As the nation gears up to go to the polls on March,2, next year, political parties will make promises but that does not mean that all will be delivered, admits People’s National Congress Reform (PNCR) Executive Member, Aubrey Norton.

The Executive member’s admission was articulated when he compared the promises that were delivered by the former governing party, the People’s Progressive Party/Civic (PPP/C), and the governing coalition, the A Partnership for National Unity + Alliance for Chance (APNU+AFC). The PNCR is the largest supporter-based party within the APNU.

Norton, during a press conference hosted at the PNCR’s headquarters – Congress Place, Sophia – said that any analysis done to compare the two rivals, will show that the coalition is “supreme”.

The former advisor to President David Granger, said that the PPP/C promises many things, but has a sordid history when it comes to realizing those promises.

“The PPP has an unenviable track record of failing to deliver on election promises made. The PPP in their 2011 Manifesto told Guyanese that they would hold local government elections; the PPP never held local government elections. The PPP promised to create 25,000 high quality jobs in the ICT sector; the PPP never delivered; instead, Guyana lost billions of dollars in a failed fibre-optic scam,” Norton said.

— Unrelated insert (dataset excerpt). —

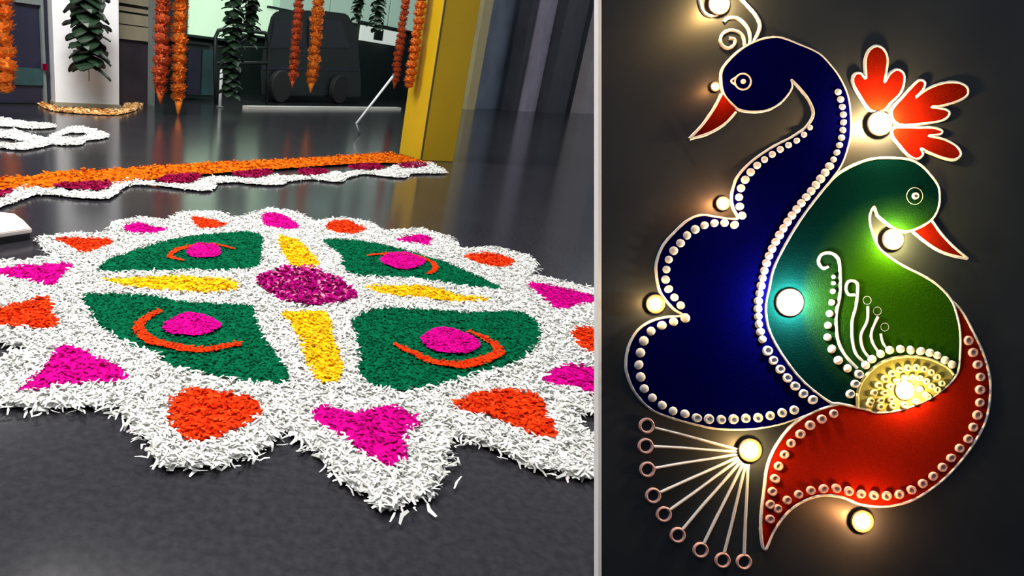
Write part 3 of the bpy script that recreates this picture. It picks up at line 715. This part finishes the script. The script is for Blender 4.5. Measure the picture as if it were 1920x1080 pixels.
def ring_dot(m, name):
    v=[]; f=[]; sg_=12; prof=[(1,0),(.95,.7),(.72,1),(.45,.6),(.32,.15)]
    for r,h in prof:
        for k in range(sg_): a=2*math.pi*k/sg_; v.append((r*math.cos(a),r*math.sin(a),h))
    for i in range(len(prof)-1):
        for k in range(sg_): f.append((i*sg_+k,i*sg_+(k+1)%sg_,(i+1)*sg_+(k+1)%sg_,(i+1)*sg_+k))
    f.append(tuple((len(prof)-1)*sg_+k for k in range(sg_)))
    me = smooth(mesh(name,v,f)); me.materials.append(m); return me
DOT = dome(M['p_white'],'dot_white'); RDOT = ring_dot(M['p_white'],'ring_dot_white'); PDOT = ring_dot(M['p_pink'],'ring_dot_pink'); CDOT = dome(M['p_cream'],'dot_cream'); CRDOT = ring_dot(M['p_cream'],'ring_cream')
def dot(me, x, y, rpx, parent, z=0.002):
    o = link('dot', me, None, parent); o.location = L2(x,y,z); r = rpx*K; o.scale = (r*random.uniform(.92,1.08),r*random.uniform(.92,1.08),0.0028); o.rotation_euler.z = random.uniform(0,6); return o
def dots_along(path, spacing, rpx, parent, me=None, mk=None):
    p = [np.array(q,float) for q in catmull(path,8,False)]; acc = 0.0; nxt = 0.0
    for i in range(len(p)-1):
        d = np.linalg.norm(p[i+1]-p[i])
        while nxt <= acc+d and d>0:
            q = p[i]+(p[i+1]-p[i])*((nxt-acc)/d)
            dot(mk(q) if mk else me, q[0], q[1], rpx(q) if callable(rpx) else rpx, parent); nxt += spacing
        acc += d
def ring(name, x, y, rpx, wpx, m, parent, squash=1.0):
    return stroke(name, [(x+rpx*math.cos(a),y+rpx*squash*math.sin(a)) for a in np.linspace(0,2*math.pi,10,endpoint=False)], wpx, m, parent, closed=True, n=3)

# --- blue peacock
BLUE = [(1439,72),(1463,72),(1498,85),(1533,101),(1555,123),(1573,148),(1587,180),(1592,215),(1592,250),(1587,277),(1576,308),(1560,332),(1529,371),(1498,413),(1470,459),(1448,504),(1440,540),(1434,567),(1434,590),(1441,622),(1465,666),(1503,714),(1551,752),(1561,756),
 (1506,779),(1456,796),(1400,804),(1344,803),(1303,795),(1256,782),(1219,766),(1190,735),(1175,699),(1174,671),(1181,643),(1197,618),(1222,602),(1250,595),(1281,592),
 (1262,578),(1238,548),(1230,511),(1232,487),(1244,459),(1266,434),(1290,413),(1315,404),(1345,408),(1382,411),
 (1374,390),(1371,371),(1375,350),(1385,328),(1413,300),(1452,274),(1487,256),(1512,237),(1524,215),(1517,191),(1501,169),(1482,150),
 (1483,164),(1474,180),(1458,196),(1436,207),(1410,210),(1385,206),(1369,193),(1356,177),(1351,153),(1353,132),(1367,113),(1388,94),(1412,80)]
bp_ = board_thing('blue_peacock', 'deep blue peacock drawn in powder with white dotted edging', 'peacock drawing')
fill('body', BLUE, M['p_blue'], bp_)
stroke('outline', BLUE, 5.6, M['p_white'], bp_, closed=True)
DP = [(1516,240),(1495,262),(1455,284),(1418,310),(1396,336),(1385,360),(1384,380),(1388,400),(1394,417)]
dots_along(DP, 17.5, lambda q: 5.0+2.8*min(1,max(0,(q[1]-240)/90)), bp_, DOT)
dots_along([(1375,422),(1352,418),(1330,420),(1308,427),(1288,440),(1275,455),(1260,472),(1251,490),(1247,512),(1247,532),(1256,548),(1267,563),(1279,578)], 19, 8, bp_, DOT)
dots_along([(1283,596),(1258,604),(1232,613),(1213,626),(1203,645),(1198,668),(1196,690),(1200,708),(1207,730),(1220,744),(1238,758),(1260,770),(1285,776),(1309,784),(1334,785),(1360,786),(1386,784),(1410,783),(1430,781),(1456,775),(1478,770),(1500,765)], 23, 8.8, bp_, mk=lambda q: RDOT if q[0]>1290 else DOT)
dots_along([(1521,749),(1500,735),(1482,717),(1468,702),(1455,685),(1442,668),(1433,650)], 21, 8.8, bp_, RDOT)
dots_along([(1427,636),(1421,612),(1419,590),(1419,567),(1424,538),(1431,506),(1441,476),(1455,448),(1475,415),(1497,385),(1522,354),(1546,322),(1562,296),(1572,270),(1578,240),(1578,212),(1573,186),(1568,172)], 14.5, lambda q: 8 if q[1]>300 else 6.2, bp_, DOT)
bk = fill('beak', [(1351,177),(1337,204),(1316,234),(1291,261),(1324,252),(1356,234),(1378,211),(1366,194)], M['p_red'], bp_)
stroke('beak_outline', [(1351,177),(1337,204),(1316,234),(1291,261)], 5.5, M['p_white'], bk, z=.003)
stroke('beak_outline', [(1291,261),(1324,252),(1356,234),(1378,211)], 5.5, M['p_white'], bk, z=.003)
ey = ring('eye', 1391, 154, 15, 7, M['p_white'], bp_)
d_ = dot(DOT, 1391, 154, 5, bp_, 0.0025); d_.name = 'pupil'
stroke('eye_corner', [(1378,146),(1369,153),(1378,161)], 5, M['p_white'], bp_, z=.0025)
cs = stroke('crest_plume', [(1412,80),(1421,62),(1424,46),(1415,27),(1399,9),(1384,-8)], 7, M['p_white'], bp_)
stroke('crest_plume', [(1406,82),(1405,62),(1396,46),(1382,35),(1366,34),(1356,42)], 6.5, M['p_white'], bp_)
stroke('crest_plume', [(1396,86),(1393,70),(1383,60),(1367,57),(1353,66),(1351,82),(1364,91),(1376,84),(1376,74),(1365,72)], 6, M['p_white'], bp_)
stroke('crest_plume', [(1311,-16),(1312,6),(1318,22),(1330,30),(1345,28)], 6, M['p_white'], bp_)

# --- green peacock
GRE = [(1560,335),(1582,319),(1609,306),(1638,298),(1671,297),(1702,300),(1724,311),(1742,329),(1756,349),(1759,369),(1757,389),(1747,409),(1729,423),(1704,433),(1687,433),(1671,427),(1653,413),(1642,403),(1636,388),
 (1628,404),(1629,424),(1636,447),(1646,466),(1664,482),(1693,500),(1729,518),(1756,536),(1780,562),(1791,591),(1797,622),(1797,663),(1791,701),(1763,731),(1729,752),(1688,767),(1647,773),(1619,766),(1571,756),(1551,752),(1503,714),(1465,666),(1441,622),(1434,590),(1434,567),(1440,540),(1448,504),(1470,459),(1498,413),(1529,371)]
gp_ = board_thing('green_peacock', 'green and teal peacock with red crown and red tail drawn in powder', 'peacock drawing')
fill('body', GRE, M['p_green'], gp_, z=0.0025)
stroke('outline', GRE, 5.6, M['p_white'], gp_, closed=True, z=0.0028)
bk = fill('beak', [(1744,413),(1760,436),(1782,460),(1811,485),(1782,479),(1756,469),(1729,451),(1709,434),(1729,424)], M['p_red'], gp_)
stroke('beak_outline', [(1744,413),(1760,436),(1782,460),(1811,485)], 5.5, M['p_white'], bk, z=.003)
stroke('beak_outline', [(1811,485),(1782,479),(1756,469),(1729,451),(1709,434)], 5.5, M['p_white'], bk, z=.003)
ring('eye', 1712, 368, 15, 6.5, M['p_white'], gp_, 1.05)
d_ = dot(RDOT, 1712, 368, 6, gp_, 0.0028); d_.name = 'pupil'
CURL = [((1545,489),13,[(1550,500),(1540,503),(1532,492),(1536,479),(1549,474),(1563,479),(1571,495),(1572,550),(1565,591),(1568,636),(1582,666),(1604,690)],6.5),
 ((1594,541),11,[(1600,553),(1588,552),(1583,541),(1587,529),(1598,527),(1605,536),(1602,574),(1595,601),(1595,636),(1602,663),(1618,680)],6),
 ((1623,563),8,[(1624,574),(1623,601),(1611,629),(1616,656),(1632,675)],5.5),((1642,583),8,[(1643,594),(1631,622),(1633,642),(1647,664)],5.5),((1656,613),8,[(1648,625),(1652,642),(1662,656)],5)]
for i,((x,y),r,stm,wd) in enumerate(CURL):
    cu = stroke('wing_plume', stm, wd, M['p_white'], gp_, z=.0035)
    if i > 1:
        rr = ring('plume_tip', x, y, r-0.5, 5.5, M['p_white'], cu)
for i,(x,y) in enumerate([(1559,519),(1559,531),(1558,546),(1556,567),(1552,588),(1549,610),(1548,632),(1556,654),(1568,675),(1585,690)]):
    dot(DOT, x, y, [3.5,4,5,6,7,7,7.5,8,8.5,8.5][i], gp_, .003)
SHIELD = [(1610,760),(1611,731),(1627,704),(1656,682),(1695,673),(1736,677),(1767,691),(1777,702),(1758,726),(1727,747),(1688,760),(1647,765)]
orn = fill('wing_shield', [(1606,762),(1606,731),(1623,701),(1654,677),(1695,668),(1736,672),(1770,687),(1784,702),(1763,731),(1729,752),(1688,765),(1647,770)], basic('lamplit_shield_powder',(0.20,0.19,0.05),.85,.1,vary=.3,scale=600,bump=.15), gp_, z=.0032)  # the fill colour includes the yellowish light of its lamp
stroke('shield_arch', [(1605,764),(1606,731),(1623,701),(1654,677),(1695,668),(1736,672),(1770,687),(1784,702)], 6, M['p_cream'], orn, z=.0038)
for (x,y) in [(1590,738),(1599,719),(1606,701),(1619,684),(1631,673),(1647,663),(1664,656),(1684,654),(1703,656),(1722,658),(1739,661),(1753,666),(1767,675),(1780,683)]:
    dot(RDOT if x<1610 else DOT, x, y, 8, orn, .003)
for rad_, nd, sz in ((0.82,15,6.2),(0.62,12,6.0),(0.42,8,5.8),(0.2,4,5.2)):
    for j in range(nd):
        a = math.pi*(0.02+0.96*j/(nd-1)); x = 1697-math.cos(a)*88*rad_; y = 757-math.sin(a)*88*rad_+ (x-1697)*-0.14 + 4
        if (x-1692)**2+(y-730)**2 < 20**2 or not inside(SHIELD,np.array([x]),np.array([y]))[0]: continue
        dot(CRDOT, x, y, sz, orn, .0035)
for x,y in [(1625,757),(1645,762),(1668,760),(1690,759),(1712,752),(1734,743),(1752,730)]: dot(CRDOT, x, y, 6, orn, .0035)
TAIL = [(1780,562),(1801,584),(1822,622),(1843,668),(1854,715),(1851,766),(1839,804),(1809,851),(1771,894),(1732,924),(1698,941),(1656,949),(1613,945),(1579,932),(1545,928),(1511,936),(1477,958),(1451,992),(1433,1030),(1426,1005),(1426,966),(1432,915),(1438,873),(1455,834),(1485,796),(1528,770),(1571,757),
 (1619,768),(1647,775),(1688,769),(1729,754),(1763,733),(1792,703),(1799,663),(1798,622),(1792,591)]
tl_ = fill('tail', TAIL, M['p_redtail'], gp_, z=.0018); tl_['label'] = 'red leaf-shaped tail with pink dots'
stroke('tail_outline', TAIL[:27], 5.6, M['p_white'], tl_, z=.0024)
for path,sp0 in (([(1560,775),(1538,785),(1517,796),(1498,813),(1479,832),(1466,856),(1455,879),(1448,909),(1443,934),(1440,955)],24.5),
   ([(1441,972),(1455,953),(1477,934),(1500,924),(1524,917),(1547,915),(1572,915),(1596,922),(1619,926),(1643,928),(1670,928),(1696,922),(1717,911),(1739,898),(1758,881),(1775,864),(1790,845),(1807,830),(1817,811),(1826,787),(1832,766),(1834,745),(1834,723),(1834,698),(1826,674),(1817,651),(1809,630)],24)):
    dots_along(path, sp0, 8.6, tl_, PDOT)
CROWN = [[(1629,207),(1609,179),(1597,156),(1600,141),(1611,138),(1621,148),(1620,116),(1627,96),(1641,87),(1655,94),(1662,112),(1659,137),(1656,155),(1666,139),(1680,131),(1692,139),(1693,156),(1685,176),(1666,195),(1652,209)],
 [(1669,209),(1690,183),(1708,163),(1722,151),(1732,156),(1728,169),(1714,184),(1736,168),(1764,157),(1791,155),(1810,164),(1811,179),(1794,190),(1764,199),(1743,201),(1768,205),(1778,213),(1768,225),(1741,231),(1683,234)],
 [(1676,240),(1722,240),(1745,240),(1763,245),(1760,253),(1738,255),(1768,262),(1791,275),(1799,290),(1787,300),(1764,296),(1736,285),(1724,279),(1728,290),(1717,299),(1701,292),(1685,274),(1671,255)]]
for c_ in CROWN:
    cf = fill('crown_plume', c_, M['p_red'], gp_, smooth_n=4); stroke('plume_outline', c_, 5.5, M['p_white'], cf, closed=True, z=.0026, n=4)

# --- fan of rays
fn_ = board_thing('ray_fan', 'fan of thin pale lines ending in small rings below the blue peacock', 'powder drawing')
for x,y in [(1212,798),(1210,836),(1213,880),(1224,929),(1244,964),(1270,1003),(1313,1031),(1354,1050),(1394,1053)]:
    d = np.array((1403-x,848-y),float); ln = np.linalg.norm(d); d /= ln
    a = np.array((x,y))+d*15; b = np.array((1403,848))-d*22
    sv = stroke('ray', [tuple(a),tuple(a*.67+b*.33+np.array((random.uniform(-1,1),random.uniform(-1,1)))),tuple(a*.33+b*.67),tuple(b)], 5, M['p_white'], fn_, n=3)
    ring('ring', x, y, 12.5, 5, M['p_pink'], sv)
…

He added that the PPP/C had promised to open call-centres in Enmore, Tuschen, Corentyne and on the Essequibo Coast, which they said would create 5,000 new jobs. According to Norton, this did not happen. Other promises such as the deep-water harbour at the mouth of the Berbice River, the chip factory in Wakenaam and the cereal plant at Anna Regina were not delivered.

The APNU+AFC, when it contended the May, 2015, elections had introduced a 100-day plan; a list of measures that they promised to implement during their first 100 days of being in power. The government is on record saying that those promises were delivered. However, there are some sections of society that share an opposing view.

It is against this backdrop that the politician was asked how his Party views their performance when it comes to delivering on its promises.

Norton said that the PNCR is satisfied with its ability to realize most of its promises, given the challenges it faced in the early stages. He said that the PNCR was able to “do more than what the PPP[C] did, with the same resources”.

Nevertheless, Norton maintains that it is highly improbable that a Party can deliver on all its promises. He is of the belief too, that crime and corruption cannot be completely eradicated. Comfort can, however, be drawn from the “fact” that there is “less crime and less corruption” now when compared to the 23 years that the PPP/C held power.